> _Given information_:
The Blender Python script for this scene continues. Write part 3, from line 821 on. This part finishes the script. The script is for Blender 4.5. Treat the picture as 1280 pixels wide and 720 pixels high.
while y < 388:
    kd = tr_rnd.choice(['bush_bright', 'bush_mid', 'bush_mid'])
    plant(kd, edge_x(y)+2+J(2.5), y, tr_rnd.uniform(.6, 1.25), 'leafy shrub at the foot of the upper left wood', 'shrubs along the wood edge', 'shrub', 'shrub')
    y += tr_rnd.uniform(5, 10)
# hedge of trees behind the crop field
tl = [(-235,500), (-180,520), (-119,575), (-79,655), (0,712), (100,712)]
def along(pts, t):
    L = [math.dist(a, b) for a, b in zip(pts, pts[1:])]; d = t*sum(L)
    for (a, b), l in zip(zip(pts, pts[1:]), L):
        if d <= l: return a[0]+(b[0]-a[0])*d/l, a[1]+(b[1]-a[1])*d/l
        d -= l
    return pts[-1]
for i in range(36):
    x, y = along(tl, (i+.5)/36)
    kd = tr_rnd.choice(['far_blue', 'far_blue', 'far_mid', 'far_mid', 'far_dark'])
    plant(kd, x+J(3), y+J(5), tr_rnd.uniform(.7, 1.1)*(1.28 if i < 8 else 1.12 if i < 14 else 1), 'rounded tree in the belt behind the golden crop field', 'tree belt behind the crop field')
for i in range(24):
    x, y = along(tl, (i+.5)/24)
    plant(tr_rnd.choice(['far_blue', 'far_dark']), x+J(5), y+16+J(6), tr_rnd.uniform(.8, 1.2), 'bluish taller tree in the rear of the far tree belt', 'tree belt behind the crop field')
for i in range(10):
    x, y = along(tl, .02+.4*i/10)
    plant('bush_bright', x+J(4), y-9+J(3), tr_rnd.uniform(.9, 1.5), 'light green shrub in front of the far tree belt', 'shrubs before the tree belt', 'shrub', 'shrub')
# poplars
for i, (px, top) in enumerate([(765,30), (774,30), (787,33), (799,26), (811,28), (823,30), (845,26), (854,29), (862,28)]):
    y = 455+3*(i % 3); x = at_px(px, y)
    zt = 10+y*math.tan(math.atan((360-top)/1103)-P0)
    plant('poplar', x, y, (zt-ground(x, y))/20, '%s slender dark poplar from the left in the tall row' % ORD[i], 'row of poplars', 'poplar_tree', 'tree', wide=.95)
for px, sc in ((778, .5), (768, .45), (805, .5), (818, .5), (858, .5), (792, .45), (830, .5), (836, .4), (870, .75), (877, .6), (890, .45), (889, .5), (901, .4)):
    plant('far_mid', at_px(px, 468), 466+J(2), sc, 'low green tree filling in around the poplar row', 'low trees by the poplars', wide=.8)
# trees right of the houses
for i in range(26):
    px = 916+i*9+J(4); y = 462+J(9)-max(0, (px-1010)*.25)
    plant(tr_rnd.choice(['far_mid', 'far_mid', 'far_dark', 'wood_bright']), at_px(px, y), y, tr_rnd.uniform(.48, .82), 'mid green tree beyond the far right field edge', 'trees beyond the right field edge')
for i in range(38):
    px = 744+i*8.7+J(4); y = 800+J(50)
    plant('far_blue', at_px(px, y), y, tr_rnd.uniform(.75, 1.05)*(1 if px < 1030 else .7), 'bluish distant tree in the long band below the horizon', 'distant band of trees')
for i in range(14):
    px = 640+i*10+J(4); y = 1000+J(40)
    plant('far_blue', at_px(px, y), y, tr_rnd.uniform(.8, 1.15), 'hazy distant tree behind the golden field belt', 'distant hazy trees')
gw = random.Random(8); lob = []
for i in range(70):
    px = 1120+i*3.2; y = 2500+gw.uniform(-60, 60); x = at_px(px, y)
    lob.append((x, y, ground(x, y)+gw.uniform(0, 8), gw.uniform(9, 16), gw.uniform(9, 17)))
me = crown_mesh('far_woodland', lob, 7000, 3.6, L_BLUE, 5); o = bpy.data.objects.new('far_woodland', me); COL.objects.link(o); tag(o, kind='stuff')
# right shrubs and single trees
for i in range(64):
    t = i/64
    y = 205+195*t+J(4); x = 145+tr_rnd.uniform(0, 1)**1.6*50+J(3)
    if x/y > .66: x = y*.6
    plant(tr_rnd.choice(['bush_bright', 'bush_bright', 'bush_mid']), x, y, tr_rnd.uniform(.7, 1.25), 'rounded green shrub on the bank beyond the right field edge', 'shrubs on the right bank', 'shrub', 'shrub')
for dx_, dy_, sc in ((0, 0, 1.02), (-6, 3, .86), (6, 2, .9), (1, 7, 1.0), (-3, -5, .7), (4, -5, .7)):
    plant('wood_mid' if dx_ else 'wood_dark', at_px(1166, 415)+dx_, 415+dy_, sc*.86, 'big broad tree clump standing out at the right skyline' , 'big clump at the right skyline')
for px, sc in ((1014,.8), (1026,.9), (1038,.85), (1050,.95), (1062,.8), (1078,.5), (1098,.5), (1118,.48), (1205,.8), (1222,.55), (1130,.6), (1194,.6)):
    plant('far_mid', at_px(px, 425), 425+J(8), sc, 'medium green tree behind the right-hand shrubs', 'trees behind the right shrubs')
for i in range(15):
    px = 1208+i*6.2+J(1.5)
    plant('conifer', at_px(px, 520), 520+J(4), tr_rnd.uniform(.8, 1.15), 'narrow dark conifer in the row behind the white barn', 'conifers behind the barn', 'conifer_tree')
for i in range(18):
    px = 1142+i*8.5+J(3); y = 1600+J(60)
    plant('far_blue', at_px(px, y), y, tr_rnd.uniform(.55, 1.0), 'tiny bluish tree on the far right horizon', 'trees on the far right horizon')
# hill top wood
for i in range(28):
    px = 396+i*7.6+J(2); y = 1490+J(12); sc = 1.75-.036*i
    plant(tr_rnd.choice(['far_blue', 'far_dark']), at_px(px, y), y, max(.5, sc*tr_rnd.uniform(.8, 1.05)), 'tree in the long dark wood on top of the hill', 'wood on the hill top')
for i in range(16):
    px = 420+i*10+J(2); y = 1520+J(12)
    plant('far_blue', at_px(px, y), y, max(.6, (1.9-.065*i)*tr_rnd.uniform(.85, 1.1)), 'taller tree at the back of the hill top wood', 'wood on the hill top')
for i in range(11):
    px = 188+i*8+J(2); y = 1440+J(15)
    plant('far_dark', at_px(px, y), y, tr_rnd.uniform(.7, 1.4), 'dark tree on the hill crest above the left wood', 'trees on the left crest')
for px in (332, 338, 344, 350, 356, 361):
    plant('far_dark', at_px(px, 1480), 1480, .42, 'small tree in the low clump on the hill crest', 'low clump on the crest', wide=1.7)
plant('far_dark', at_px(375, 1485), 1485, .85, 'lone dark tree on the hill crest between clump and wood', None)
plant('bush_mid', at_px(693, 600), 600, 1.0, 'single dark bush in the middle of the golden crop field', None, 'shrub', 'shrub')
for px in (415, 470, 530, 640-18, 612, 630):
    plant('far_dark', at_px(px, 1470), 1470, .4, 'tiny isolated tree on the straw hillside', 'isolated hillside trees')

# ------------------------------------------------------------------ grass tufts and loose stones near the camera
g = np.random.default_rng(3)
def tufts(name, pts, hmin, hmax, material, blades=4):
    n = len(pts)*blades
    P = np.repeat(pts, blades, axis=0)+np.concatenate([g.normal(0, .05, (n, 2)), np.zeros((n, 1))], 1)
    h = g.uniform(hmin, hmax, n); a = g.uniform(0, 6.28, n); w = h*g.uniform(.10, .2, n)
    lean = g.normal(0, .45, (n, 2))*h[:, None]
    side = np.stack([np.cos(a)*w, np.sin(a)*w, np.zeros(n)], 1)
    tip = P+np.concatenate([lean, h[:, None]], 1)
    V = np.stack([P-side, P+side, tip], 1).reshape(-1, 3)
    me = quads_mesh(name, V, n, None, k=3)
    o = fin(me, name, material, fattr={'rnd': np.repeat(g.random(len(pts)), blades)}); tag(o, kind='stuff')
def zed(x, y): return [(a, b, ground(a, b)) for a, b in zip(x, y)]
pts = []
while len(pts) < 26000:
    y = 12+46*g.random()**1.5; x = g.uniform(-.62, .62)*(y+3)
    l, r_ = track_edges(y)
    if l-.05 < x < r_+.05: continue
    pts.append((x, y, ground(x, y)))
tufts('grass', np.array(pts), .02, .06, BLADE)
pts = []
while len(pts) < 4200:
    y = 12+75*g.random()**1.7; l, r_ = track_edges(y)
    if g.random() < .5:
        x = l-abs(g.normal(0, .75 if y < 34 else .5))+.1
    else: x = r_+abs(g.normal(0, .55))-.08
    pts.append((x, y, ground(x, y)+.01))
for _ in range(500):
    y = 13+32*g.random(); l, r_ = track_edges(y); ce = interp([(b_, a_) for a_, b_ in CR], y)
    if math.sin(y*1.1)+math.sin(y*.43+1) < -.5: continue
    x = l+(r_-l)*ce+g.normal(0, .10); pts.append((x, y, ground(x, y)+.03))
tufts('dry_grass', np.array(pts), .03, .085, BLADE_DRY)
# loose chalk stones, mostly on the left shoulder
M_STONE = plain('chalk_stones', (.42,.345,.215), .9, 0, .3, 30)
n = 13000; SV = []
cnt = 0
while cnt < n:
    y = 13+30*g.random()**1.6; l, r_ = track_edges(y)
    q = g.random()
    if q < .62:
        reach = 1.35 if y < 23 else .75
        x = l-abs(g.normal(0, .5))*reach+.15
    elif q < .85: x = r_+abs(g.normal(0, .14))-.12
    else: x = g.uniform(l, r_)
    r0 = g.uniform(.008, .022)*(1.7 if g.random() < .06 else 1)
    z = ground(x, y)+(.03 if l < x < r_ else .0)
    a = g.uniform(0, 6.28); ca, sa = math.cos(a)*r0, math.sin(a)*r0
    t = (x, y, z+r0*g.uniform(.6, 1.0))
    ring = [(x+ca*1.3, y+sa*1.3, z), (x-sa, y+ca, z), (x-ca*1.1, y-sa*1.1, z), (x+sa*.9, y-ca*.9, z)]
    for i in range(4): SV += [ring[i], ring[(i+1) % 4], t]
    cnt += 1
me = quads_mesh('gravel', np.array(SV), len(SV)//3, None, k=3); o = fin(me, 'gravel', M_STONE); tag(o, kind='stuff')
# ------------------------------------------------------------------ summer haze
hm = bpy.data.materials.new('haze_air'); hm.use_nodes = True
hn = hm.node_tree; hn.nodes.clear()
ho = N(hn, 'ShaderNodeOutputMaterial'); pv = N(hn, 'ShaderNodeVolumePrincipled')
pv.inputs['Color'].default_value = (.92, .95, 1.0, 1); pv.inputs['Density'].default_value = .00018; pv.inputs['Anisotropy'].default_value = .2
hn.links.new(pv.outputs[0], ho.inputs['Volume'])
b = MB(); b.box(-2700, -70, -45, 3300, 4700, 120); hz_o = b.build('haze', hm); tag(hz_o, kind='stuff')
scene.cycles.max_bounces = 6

> _Task instructions_: Take the listing above and repeat exactly the lines from the one containing "belt', 'distant hazy trees')" through the one containing "16), gw.uniform(9, 17)))", both included.

> _Result_:
    plant('far_blue', at_px(px, y), y, tr_rnd.uniform(.8, 1.15), 'hazy distant tree behind the golden field belt', 'distant hazy trees')
gw = random.Random(8); lob = []
for i in range(70):
    px = 1120+i*3.2; y = 2500+gw.uniform(-60, 60); x = at_px(px, y)
    lob.append((x, y, ground(x, y)+gw.uniform(0, 8), gw.uniform(9, 16), gw.uniform(9, 17)))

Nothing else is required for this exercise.